Exercise >> From the line with "Write a Blender" through the final line, transcribe the material below character for character; include no other lines.

□ □ □ □ □ □ □

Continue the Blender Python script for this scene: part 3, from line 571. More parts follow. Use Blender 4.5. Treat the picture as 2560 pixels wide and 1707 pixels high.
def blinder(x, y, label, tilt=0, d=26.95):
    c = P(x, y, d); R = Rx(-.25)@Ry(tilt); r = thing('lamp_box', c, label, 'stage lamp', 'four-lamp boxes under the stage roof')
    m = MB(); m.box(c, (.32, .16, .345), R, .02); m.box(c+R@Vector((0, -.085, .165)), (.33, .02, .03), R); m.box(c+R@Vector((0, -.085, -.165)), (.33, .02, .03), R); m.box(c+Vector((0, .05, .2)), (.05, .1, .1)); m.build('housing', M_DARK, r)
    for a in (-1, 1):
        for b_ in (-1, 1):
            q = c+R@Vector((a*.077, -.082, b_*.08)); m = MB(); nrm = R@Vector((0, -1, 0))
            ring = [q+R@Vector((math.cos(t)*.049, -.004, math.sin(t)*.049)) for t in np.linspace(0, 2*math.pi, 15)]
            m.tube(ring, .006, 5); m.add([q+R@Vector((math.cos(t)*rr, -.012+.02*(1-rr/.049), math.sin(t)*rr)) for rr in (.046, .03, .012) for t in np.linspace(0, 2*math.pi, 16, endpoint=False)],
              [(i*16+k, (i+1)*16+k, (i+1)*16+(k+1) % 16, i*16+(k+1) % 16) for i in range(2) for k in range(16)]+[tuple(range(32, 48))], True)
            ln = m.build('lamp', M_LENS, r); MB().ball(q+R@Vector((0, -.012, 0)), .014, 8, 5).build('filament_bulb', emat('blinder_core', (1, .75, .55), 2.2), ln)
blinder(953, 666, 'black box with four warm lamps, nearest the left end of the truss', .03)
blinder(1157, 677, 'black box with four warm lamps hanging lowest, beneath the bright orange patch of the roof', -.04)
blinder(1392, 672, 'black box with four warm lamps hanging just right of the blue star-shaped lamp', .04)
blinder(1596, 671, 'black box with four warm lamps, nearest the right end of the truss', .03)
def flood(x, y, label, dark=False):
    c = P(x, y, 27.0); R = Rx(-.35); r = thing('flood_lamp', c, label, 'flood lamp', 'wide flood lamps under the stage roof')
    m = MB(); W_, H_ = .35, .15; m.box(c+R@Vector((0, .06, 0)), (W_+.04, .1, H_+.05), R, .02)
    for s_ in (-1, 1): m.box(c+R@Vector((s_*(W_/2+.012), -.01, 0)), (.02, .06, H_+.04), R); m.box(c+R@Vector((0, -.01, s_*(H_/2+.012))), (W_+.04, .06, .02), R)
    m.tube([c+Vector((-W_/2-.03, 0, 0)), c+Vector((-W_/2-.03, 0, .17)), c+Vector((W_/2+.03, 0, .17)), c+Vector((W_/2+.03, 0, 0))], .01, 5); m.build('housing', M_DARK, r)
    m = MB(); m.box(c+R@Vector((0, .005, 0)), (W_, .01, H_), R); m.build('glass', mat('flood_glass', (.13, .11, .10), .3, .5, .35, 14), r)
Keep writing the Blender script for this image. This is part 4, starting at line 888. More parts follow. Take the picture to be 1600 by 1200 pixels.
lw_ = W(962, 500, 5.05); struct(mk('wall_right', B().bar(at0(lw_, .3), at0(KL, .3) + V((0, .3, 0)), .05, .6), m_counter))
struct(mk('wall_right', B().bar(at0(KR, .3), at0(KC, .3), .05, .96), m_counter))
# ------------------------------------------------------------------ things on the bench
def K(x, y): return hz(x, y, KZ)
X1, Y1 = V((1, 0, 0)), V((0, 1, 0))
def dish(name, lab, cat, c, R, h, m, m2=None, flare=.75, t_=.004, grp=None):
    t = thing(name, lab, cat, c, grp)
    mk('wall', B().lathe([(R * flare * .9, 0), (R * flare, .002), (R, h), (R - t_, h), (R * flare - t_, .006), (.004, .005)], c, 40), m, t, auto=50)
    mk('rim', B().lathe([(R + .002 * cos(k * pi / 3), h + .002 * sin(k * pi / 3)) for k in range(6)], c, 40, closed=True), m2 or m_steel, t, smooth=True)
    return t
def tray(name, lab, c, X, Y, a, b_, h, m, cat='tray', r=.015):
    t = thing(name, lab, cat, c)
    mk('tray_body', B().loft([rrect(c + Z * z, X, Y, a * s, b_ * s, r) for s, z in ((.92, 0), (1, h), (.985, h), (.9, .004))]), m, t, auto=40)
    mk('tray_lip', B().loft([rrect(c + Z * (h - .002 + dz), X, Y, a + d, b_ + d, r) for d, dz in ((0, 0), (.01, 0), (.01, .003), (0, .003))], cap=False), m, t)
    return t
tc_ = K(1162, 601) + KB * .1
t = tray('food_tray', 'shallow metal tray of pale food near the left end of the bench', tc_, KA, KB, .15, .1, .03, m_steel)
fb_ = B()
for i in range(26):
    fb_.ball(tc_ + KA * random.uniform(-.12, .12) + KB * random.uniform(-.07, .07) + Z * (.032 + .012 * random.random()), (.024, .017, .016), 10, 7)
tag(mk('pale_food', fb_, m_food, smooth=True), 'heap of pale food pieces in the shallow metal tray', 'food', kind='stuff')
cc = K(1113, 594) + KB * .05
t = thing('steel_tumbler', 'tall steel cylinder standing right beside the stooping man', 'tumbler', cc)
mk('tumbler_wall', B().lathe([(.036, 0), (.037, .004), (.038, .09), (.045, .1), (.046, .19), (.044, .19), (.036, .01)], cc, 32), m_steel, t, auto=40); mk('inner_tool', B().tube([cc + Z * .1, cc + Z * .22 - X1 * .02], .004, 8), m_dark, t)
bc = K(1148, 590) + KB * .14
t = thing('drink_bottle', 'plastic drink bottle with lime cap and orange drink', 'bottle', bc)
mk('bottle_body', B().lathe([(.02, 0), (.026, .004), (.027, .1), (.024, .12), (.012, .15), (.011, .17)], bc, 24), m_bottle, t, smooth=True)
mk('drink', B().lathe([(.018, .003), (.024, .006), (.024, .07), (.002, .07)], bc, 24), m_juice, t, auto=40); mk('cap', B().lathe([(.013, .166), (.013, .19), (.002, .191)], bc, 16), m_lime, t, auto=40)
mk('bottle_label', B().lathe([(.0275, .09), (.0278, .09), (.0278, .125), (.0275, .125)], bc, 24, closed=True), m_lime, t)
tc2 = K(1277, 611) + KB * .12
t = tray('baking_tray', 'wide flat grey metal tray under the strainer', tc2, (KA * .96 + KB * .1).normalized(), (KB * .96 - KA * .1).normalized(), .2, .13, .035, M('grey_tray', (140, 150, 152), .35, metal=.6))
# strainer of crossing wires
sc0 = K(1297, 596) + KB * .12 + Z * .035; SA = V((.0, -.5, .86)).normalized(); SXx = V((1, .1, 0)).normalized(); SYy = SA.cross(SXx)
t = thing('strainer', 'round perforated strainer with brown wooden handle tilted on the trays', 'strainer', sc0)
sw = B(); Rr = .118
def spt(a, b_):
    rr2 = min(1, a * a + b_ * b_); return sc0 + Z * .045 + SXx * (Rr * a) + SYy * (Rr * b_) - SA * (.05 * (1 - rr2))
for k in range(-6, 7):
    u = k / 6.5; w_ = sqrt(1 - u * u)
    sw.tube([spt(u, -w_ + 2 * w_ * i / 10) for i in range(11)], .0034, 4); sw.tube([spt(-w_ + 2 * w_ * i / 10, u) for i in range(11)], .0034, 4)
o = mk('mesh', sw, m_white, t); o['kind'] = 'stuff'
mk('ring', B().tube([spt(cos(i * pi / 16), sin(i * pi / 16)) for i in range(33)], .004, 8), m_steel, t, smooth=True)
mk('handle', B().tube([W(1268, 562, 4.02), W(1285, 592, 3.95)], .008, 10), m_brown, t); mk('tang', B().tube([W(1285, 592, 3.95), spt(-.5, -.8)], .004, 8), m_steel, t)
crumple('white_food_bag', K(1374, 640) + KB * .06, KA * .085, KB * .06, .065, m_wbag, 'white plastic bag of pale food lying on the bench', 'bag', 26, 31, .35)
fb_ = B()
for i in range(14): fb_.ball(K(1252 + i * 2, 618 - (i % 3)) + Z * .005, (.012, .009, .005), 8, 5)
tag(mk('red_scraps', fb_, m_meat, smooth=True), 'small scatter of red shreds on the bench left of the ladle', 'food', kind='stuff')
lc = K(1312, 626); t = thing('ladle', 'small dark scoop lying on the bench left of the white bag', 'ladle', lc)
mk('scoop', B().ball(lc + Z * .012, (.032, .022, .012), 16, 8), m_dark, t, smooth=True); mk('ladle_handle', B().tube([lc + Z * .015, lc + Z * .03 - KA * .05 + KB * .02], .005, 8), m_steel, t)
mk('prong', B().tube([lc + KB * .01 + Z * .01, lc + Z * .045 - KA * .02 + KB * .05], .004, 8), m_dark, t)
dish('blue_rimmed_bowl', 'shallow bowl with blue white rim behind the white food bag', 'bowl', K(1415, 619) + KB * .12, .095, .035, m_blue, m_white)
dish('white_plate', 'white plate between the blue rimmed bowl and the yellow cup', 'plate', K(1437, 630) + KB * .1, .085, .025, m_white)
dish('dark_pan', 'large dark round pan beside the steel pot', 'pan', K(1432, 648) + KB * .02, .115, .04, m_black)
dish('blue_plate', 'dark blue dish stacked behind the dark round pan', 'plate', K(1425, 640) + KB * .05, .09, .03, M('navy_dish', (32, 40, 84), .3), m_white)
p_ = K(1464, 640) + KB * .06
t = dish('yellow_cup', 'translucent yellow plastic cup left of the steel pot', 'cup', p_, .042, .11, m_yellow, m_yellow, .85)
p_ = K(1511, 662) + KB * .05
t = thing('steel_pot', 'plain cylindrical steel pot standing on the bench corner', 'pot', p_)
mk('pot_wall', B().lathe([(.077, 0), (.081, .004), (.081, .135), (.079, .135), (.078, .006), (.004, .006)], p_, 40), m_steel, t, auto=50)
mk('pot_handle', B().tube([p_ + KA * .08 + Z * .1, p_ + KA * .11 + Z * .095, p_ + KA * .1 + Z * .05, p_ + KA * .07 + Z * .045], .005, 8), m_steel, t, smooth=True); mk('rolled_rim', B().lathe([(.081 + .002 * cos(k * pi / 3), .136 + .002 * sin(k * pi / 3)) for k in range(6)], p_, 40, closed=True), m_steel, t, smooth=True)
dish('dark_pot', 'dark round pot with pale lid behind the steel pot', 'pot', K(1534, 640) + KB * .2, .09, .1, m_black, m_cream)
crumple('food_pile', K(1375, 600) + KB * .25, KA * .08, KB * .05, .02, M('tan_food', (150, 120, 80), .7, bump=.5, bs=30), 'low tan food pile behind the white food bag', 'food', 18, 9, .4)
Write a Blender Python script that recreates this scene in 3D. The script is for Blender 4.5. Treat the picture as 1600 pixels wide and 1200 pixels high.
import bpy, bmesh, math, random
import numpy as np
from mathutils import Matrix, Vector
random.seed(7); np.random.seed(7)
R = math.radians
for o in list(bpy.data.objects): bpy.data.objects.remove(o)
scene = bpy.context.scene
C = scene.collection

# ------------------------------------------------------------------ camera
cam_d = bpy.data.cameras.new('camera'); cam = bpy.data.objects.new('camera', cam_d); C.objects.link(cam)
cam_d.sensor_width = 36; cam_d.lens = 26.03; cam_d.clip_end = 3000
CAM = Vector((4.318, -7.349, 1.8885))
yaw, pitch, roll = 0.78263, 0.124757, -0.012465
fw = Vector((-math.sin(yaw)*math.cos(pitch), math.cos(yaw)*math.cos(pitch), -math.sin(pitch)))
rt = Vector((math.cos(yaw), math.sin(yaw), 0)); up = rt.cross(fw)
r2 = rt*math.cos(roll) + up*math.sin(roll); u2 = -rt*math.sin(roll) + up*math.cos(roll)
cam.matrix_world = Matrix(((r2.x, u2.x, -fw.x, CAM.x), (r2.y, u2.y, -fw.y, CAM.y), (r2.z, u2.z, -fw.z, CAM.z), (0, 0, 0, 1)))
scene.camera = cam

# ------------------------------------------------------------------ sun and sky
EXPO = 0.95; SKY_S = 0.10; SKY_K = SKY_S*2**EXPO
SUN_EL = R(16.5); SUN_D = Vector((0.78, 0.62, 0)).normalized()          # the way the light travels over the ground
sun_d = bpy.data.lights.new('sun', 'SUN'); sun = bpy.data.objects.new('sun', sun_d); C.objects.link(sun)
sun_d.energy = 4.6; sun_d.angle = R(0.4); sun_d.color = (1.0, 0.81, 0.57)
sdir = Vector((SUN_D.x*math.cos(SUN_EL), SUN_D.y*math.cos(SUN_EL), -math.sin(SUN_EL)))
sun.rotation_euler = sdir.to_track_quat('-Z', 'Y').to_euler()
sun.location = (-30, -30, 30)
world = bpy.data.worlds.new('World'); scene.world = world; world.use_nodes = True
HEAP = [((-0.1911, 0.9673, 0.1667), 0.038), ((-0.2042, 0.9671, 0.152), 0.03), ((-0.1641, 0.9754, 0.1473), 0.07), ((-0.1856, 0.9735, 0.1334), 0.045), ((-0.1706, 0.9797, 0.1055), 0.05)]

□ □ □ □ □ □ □

Solution >>
Write a Blender Python script that recreates this scene in 3D. The script is for Blender 4.5. Treat the picture as 1600 pixels wide and 1200 pixels high.
import bpy, bmesh, math, random
import numpy as np
from mathutils import Matrix, Vector
random.seed(7); np.random.seed(7)
R = math.radians
for o in list(bpy.data.objects): bpy.data.objects.remove(o)
scene = bpy.context.scene
C = scene.collection

# ------------------------------------------------------------------ camera
cam_d = bpy.data.cameras.new('camera'); cam = bpy.data.objects.new('camera', cam_d); C.objects.link(cam)
cam_d.sensor_width = 36; cam_d.lens = 26.03; cam_d.clip_end = 3000
CAM = Vector((4.318, -7.349, 1.8885))
yaw, pitch, roll = 0.78263, 0.124757, -0.012465
fw = Vector((-math.sin(yaw)*math.cos(pitch), math.cos(yaw)*math.cos(pitch), -math.sin(pitch)))
rt = Vector((math.cos(yaw), math.sin(yaw), 0)); up = rt.cross(fw)
r2 = rt*math.cos(roll) + up*math.sin(roll); u2 = -rt*math.sin(roll) + up*math.cos(roll)
cam.matrix_world = Matrix(((r2.x, u2.x, -fw.x, CAM.x), (r2.y, u2.y, -fw.y, CAM.y), (r2.z, u2.z, -fw.z, CAM.z), (0, 0, 0, 1)))
scene.camera = cam

# ------------------------------------------------------------------ sun and sky
EXPO = 0.95; SKY_S = 0.10; SKY_K = SKY_S*2**EXPO
SUN_EL = R(16.5); SUN_D = Vector((0.78, 0.62, 0)).normalized()          # the way the light travels over the ground
sun_d = bpy.data.lights.new('sun', 'SUN'); sun = bpy.data.objects.new('sun', sun_d); C.objects.link(sun)
sun_d.energy = 4.6; sun_d.angle = R(0.4); sun_d.color = (1.0, 0.81, 0.57)
sdir = Vector((SUN_D.x*math.cos(SUN_EL), SUN_D.y*math.cos(SUN_EL), -math.sin(SUN_EL)))
sun.rotation_euler = sdir.to_track_quat('-Z', 'Y').to_euler()
sun.location = (-30, -30, 30)
world = bpy.data.worlds.new('World'); scene.world = world; world.use_nodes = True
HEAP = [((-0.1911, 0.9673, 0.1667), 0.038), ((-0.2042, 0.9671, 0.152), 0.03), ((-0.1641, 0.9754, 0.1473), 0.07), ((-0.1856, 0.9735, 0.1334), 0.045), ((-0.1706, 0.9797, 0.1055), 0.05)]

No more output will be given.